The Chernobyl catastrophe was attended by mysterious supernatural events. A year to the date of the disaster, on April 26, 1987, an 11-year-old peasant girl named Maria Kizyn in a remote village called Hrushiw quite a distance west of Kiev was returning to her house from the outhouse early that morning when she spotted a figure she took to be the Virgin Mary on the balcony of an little domed wood chapel near her home. The church had been closed by the Communists but someone was there and the woman, the apparition, was dressed in black -- as if mourning. She was like a moving statue who gestured at Maria and moved about the balcony like a living person.

"I got scared and went to my parents and neighbors and they came to the church," Maria said. "And my parents and neighbors saw the figure. It was as if she had something white in her hand. It appeared like a handkerchief. She didn't say anything. The face I cannot describe. A young woman. I saw her afterward a few times, but not as clear."

Maria's mother Miroslova said she and the others had whispered in awe and disbelief. "I was so shocked I don't remember things," she said through an interpreter. "I thought it was some kind of warning."

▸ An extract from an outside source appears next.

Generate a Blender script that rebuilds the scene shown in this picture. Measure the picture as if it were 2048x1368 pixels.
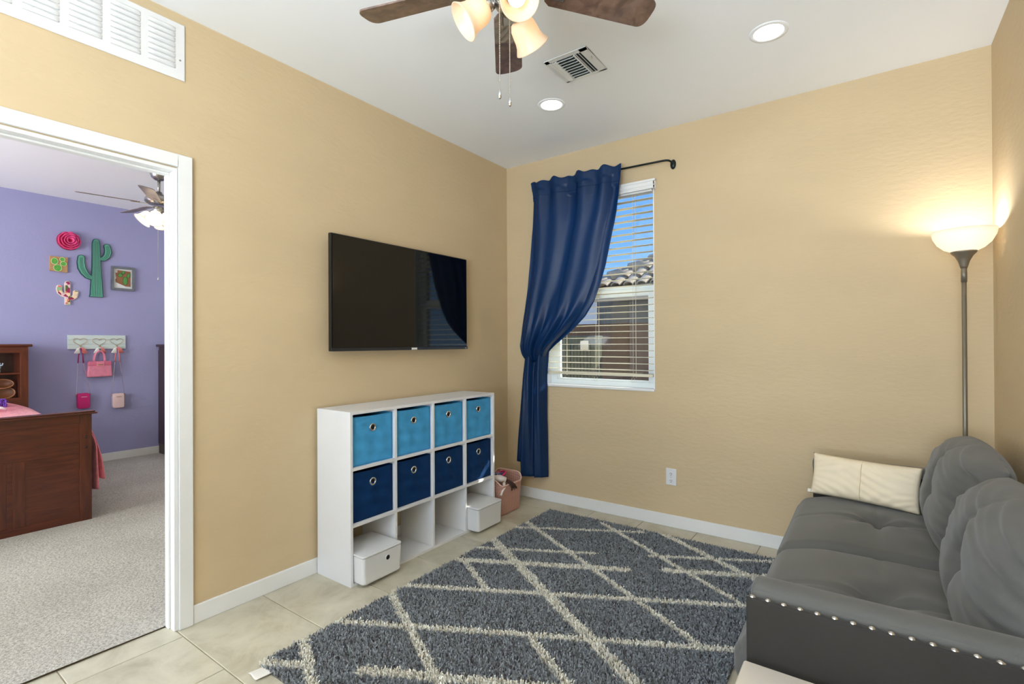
import bpy, bmesh, math, random
import numpy as np
from mathutils import Vector, Matrix
random.seed(7); rng = np.random.default_rng(7)
PI = math.pi
for o in list(bpy.data.objects): bpy.data.objects.remove(o)
S = bpy.context.scene
COL = S.collection

# ------------------------------------------------------------------ camera
cam = bpy.data.cameras.new('camera'); co = bpy.data.objects.new('camera', cam); COL.objects.link(co)
FW = Vector((-0.58251261, 0.81281386, 0.00356186)); RT = Vector((0.81279872, 0.5825235, -0.00496005)); UP = RT.cross(FW)
CP = Vector((2.50114839, -3.42324362, 1.26237454))
m = Matrix.Identity(4)
for i in range(3):
    m[i][0] = RT[i]; m[i][1] = UP[i]; m[i][2] = -FW[i]; m[i][3] = CP[i]
co.matrix_world = m
cam.sensor_width = 36; cam.lens = 17.5885; cam.shift_y = -0.00066; cam.clip_start = .05; cam.clip_end = 200
S.camera = co

# ------------------------------------------------------------------ world, sun, big lights, exposure
w = bpy.data.worlds.new('world'); S.world = w; w.use_nodes = True
nt = w.node_tree; bg = nt.nodes['Background']
# clear blue sky: pale at the horizon, deeper overhead, the same all round
tcw = nt.nodes.new('ShaderNodeTexCoord'); spw = nt.nodes.new('ShaderNodeSeparateXYZ'); rw = nt.nodes.new('ShaderNodeValToRGB')
nt.links.new(tcw.outputs['Generated'], spw.inputs[0]); nt.links.new(spw.outputs[2], rw.inputs[0]); nt.links.new(rw.outputs[0], bg.inputs[0])
rw.color_ramp.elements[0].position = 0.0; rw.color_ramp.elements[0].color = (.36, .64, 1, 1)
rw.color_ramp.elements[1].position = .75; rw.color_ramp.elements[1].color = (.07, .24, .80, 1)
ew = rw.color_ramp.elements.new(.22); ew.color = (.19, .46, .98, 1)
bg.inputs[1].default_value = 1.2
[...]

A government official, Ivan Hel', told me he firmly believed in the events and felt the message was that "the Holy Mother wants to return belief and fight for the Church. The times are very unknown -- unknown times are coming."

Indeed, a warning. As it happens, Chernobyl was far worse than officials were saying. Soon hundreds, then thousands were flocking to Hrushiw, many seeing towering lights, some spotting the Virgin. This was happening across the Soviet Union: just before the fall of Communism, Mary appeared at churches in Zarvanystya, Pochaiv, Pidkamin (where she appeared with Jesus and Joseph on the side of a stone church, as at Knock), Hooshiw, and other areas. At Zarvanystya they told me of  a huge glow above the forest. In the middle of it was a round image of the Virgin and Child. 

Soon, Communism fell, and those abandoned churches -- churches that it had been illegal to attend, and that had been turned into warehouses -- were reopened.

But were there other messages in this mysterious situation?

As many of you may know, in Chapter 8 of the Book of Revelation it speaks of a "huge star burning like a torch" that "crashed down from the sky. It fell on a third of the rivers and the springs. The star's name was `Wormwood,' because a third part of all the water turned to wormwood. Many people died from this polluted water."

That sounds very much like radioactivity from a nuclear bomb. 

Was that the warning from Hrushiw? Was that the message of Chernobyl?

Even atheists were startled by the coincidence of that passage, for they noted that "wormwood" is a bitter herb known across this part of the former Soviet republic -- and the Ukrainian name for that bitter herb is "chernobyl."